§ What you have to do: Find the lines with the string "from" and return them.

§ Source excerpt:
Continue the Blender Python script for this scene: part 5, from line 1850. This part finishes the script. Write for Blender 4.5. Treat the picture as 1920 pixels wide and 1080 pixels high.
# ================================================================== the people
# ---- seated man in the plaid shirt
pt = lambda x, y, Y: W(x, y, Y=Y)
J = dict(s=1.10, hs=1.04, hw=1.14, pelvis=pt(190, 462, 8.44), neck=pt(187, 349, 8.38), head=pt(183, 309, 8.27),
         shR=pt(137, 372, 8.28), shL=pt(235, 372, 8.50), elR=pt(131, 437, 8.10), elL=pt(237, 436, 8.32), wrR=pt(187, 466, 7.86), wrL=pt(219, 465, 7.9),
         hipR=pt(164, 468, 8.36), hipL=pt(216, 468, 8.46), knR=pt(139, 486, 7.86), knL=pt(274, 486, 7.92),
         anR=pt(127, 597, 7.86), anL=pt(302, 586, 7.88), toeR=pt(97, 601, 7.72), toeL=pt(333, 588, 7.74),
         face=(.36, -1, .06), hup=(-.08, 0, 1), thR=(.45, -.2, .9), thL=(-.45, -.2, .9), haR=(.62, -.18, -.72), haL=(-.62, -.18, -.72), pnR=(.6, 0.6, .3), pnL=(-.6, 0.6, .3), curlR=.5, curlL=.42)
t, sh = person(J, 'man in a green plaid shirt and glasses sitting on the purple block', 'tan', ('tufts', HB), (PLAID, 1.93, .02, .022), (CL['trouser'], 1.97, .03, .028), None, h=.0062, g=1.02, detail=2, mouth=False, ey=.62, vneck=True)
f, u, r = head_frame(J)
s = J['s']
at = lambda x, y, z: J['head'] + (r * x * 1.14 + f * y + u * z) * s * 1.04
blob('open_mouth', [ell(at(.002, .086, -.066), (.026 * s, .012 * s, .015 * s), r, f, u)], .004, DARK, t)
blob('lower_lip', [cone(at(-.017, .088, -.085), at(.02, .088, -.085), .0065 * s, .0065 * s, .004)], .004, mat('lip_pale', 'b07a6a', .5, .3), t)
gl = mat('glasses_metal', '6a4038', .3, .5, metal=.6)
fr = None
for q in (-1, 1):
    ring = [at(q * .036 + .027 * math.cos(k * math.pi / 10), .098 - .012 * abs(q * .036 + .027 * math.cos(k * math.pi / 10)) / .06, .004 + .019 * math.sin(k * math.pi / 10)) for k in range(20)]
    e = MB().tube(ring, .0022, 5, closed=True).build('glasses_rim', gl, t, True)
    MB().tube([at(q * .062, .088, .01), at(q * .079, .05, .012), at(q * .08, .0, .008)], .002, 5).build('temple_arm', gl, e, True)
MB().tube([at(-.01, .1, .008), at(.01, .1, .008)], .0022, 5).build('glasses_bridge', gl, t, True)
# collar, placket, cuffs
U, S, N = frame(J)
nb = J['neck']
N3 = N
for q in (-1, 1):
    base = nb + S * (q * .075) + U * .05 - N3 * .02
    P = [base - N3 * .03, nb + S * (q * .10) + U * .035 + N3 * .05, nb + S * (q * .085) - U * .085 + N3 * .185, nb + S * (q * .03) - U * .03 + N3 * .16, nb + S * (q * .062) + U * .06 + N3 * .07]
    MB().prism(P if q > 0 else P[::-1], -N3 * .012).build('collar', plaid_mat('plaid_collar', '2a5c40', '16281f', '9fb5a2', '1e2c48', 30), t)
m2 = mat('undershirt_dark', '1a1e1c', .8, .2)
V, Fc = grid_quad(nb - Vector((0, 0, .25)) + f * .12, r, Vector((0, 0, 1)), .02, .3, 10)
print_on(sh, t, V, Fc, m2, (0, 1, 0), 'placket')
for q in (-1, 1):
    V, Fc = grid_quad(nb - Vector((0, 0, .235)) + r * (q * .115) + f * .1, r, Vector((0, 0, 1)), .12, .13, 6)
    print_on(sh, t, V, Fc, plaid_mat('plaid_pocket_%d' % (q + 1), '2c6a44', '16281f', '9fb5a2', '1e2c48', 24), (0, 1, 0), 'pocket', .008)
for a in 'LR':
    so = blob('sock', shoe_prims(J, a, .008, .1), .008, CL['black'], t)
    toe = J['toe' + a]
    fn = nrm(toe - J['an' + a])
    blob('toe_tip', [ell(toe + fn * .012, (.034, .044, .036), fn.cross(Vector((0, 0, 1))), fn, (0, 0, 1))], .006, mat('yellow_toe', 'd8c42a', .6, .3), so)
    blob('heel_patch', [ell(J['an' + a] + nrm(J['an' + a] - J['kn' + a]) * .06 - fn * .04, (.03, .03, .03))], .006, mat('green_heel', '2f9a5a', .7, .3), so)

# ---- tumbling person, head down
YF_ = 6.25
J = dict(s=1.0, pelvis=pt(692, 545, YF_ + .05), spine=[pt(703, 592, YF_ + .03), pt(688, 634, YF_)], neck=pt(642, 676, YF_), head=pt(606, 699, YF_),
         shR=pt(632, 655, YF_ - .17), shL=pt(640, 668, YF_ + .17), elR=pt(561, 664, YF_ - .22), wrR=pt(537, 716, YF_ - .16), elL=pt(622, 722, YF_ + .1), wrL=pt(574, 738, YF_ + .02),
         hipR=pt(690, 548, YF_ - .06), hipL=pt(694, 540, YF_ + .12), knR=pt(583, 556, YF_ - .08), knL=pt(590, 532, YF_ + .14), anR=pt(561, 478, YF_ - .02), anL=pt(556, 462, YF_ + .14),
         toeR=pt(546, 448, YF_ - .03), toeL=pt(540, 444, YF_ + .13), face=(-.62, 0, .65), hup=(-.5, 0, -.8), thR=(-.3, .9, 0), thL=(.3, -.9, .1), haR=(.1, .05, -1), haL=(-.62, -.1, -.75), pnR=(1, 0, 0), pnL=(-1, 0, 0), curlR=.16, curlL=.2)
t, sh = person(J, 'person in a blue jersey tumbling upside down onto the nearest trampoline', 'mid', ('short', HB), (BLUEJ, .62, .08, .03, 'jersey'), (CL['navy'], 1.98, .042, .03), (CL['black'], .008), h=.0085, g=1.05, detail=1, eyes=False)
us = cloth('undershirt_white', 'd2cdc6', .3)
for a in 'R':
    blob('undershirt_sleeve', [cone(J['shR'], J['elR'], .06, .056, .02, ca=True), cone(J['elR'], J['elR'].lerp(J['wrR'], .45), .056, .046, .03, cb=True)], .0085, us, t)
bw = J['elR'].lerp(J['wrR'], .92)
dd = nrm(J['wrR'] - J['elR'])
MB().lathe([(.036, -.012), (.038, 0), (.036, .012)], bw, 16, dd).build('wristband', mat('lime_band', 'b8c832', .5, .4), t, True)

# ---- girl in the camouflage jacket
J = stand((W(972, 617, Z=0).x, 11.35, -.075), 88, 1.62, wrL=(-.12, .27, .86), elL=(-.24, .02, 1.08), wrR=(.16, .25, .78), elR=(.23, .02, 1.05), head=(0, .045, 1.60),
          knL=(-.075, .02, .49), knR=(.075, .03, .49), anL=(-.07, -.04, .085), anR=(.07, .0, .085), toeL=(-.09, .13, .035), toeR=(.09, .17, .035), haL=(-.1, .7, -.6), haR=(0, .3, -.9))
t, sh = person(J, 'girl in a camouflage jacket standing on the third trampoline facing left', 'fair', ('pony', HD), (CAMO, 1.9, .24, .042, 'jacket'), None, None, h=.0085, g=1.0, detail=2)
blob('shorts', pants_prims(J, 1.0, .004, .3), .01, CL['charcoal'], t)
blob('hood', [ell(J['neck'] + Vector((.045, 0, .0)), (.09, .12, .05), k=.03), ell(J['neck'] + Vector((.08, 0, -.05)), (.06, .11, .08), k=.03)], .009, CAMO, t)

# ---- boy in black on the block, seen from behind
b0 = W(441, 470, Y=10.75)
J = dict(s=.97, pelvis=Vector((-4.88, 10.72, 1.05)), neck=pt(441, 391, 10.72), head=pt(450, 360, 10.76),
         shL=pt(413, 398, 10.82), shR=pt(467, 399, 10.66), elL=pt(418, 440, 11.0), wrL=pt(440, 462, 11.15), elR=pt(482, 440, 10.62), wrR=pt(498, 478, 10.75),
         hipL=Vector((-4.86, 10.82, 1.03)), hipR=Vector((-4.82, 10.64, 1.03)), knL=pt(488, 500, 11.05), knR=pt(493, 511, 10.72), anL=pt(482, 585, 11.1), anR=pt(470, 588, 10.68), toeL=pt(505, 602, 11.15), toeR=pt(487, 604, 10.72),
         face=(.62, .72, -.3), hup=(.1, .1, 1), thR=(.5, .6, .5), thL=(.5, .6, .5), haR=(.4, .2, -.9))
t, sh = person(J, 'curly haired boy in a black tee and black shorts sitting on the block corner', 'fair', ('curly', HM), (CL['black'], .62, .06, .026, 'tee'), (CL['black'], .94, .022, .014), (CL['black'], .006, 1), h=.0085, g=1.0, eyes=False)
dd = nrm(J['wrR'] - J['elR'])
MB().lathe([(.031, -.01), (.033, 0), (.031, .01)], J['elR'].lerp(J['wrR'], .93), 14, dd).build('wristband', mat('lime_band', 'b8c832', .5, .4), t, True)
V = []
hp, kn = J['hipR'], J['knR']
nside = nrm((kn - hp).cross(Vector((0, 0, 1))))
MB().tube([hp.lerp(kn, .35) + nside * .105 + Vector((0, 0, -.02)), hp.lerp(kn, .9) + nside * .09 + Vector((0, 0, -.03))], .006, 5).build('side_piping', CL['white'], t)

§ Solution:
Continue the Blender Python script for this scene: part 5, from line 1850. This part finishes the script. Write for Blender 4.5. Treat the picture as 1920 pixels wide and 1080 pixels high.
# ---- boy in black on the block, seen from behind